Kyle Johnson in Paris
Kyle Johnson is teaching a course on the copy theory of movement and multidominant trees at Ecole d'Automne de Linguistique in Paris, September 24-27.
News from The Node
From Node Monster Meg Grant:
I hope the semester is starting off well for everyone. In addition to
the semi-annual reminder to return overdue books, I have a couple of
announcements concerning the Node.
- We have lots of new books! The books John McCarthy ordered for us
have arrived and are on the shelves. There have also been a number of
other donations lately. Just a few examples:
- A Natural History of Infixation (Alan Yu)
- New Horizons in the Analysis of Control and Raising (William Davies and
Stanley Dubinsky, eds.)
- Hidden Generalizations: Phonological Opacity in Optimality Theory (John J. McCarthy)
- This Friday we will have our semesterly GLSA meeting. I plan to
revisit the idea of stopping our subscriptions to journals we can get
online through the library, and using this money to keep our
conference proceedings up to date. I sent out an e-mail about this in
the winter and got some fantastic suggestions, but our first years
and new visitors haven't had a chance to give their input on this
matter.

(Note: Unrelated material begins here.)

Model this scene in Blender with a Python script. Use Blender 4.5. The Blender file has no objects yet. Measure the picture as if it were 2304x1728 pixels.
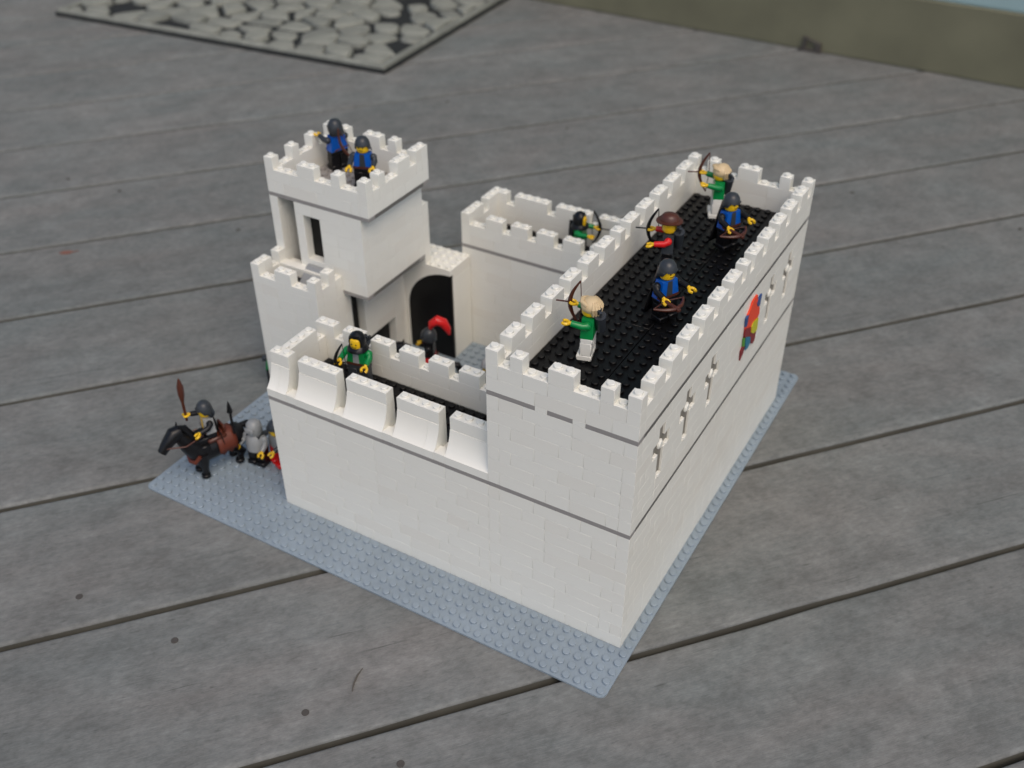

So, please bring your ideas along with you on Friday, and we
can make a decision together about what the Node needs to have.
- Our textbook collection is now in the TA office on the third
floor. I put some out-slips on the filing cabinet near the bookshelf,
but really a semester is probably too long a lending period for
textbooks. For now, please return textbooks as quickly as possible,
and we can decide on a firm lending period at the GLSA meeting.
- To the first years and new visitors: use the Node! If you haven't
already taken a look around, please take the time to do so. You'll
find we have everything from brand new books to older, rarer finds.
We have books, dissertations, working papers and conference
proceedings in the Node proper, and journals in the Partee room
(301). If you have any questions or need help finding something,
don't hesitate to ask.
A final thanks to Kyle and Ellen for making the Node much neater!
[Thanks Meg!]
Call for Papers: Cornell Conference on Experimental and Theoretical Advances in Prosody
A conference on Experimental and Theoretical Advances in Prosody is to be
held at Cornell University in Ithaca, New York on April 11-13, 2008. The goal of
this conference is to bring together researchers working on prosody from
different fields, including phonetics, phonology, semantics,
language processing, neurolinguistics, and computational linguistics. The
conference organizers are Duane Watson, Michael Wagner, and Ted Gibson.
Select papers from the conference will appear in a special issue of Language
and Cognitive Processes.
The deadline for submission of abstracts is January 18, 2008.
[Thanks Lisa!]
Compendium of Advice on Grad School
This recent Crooked Timber post links to lots of other good weblog posts about surviving grad school.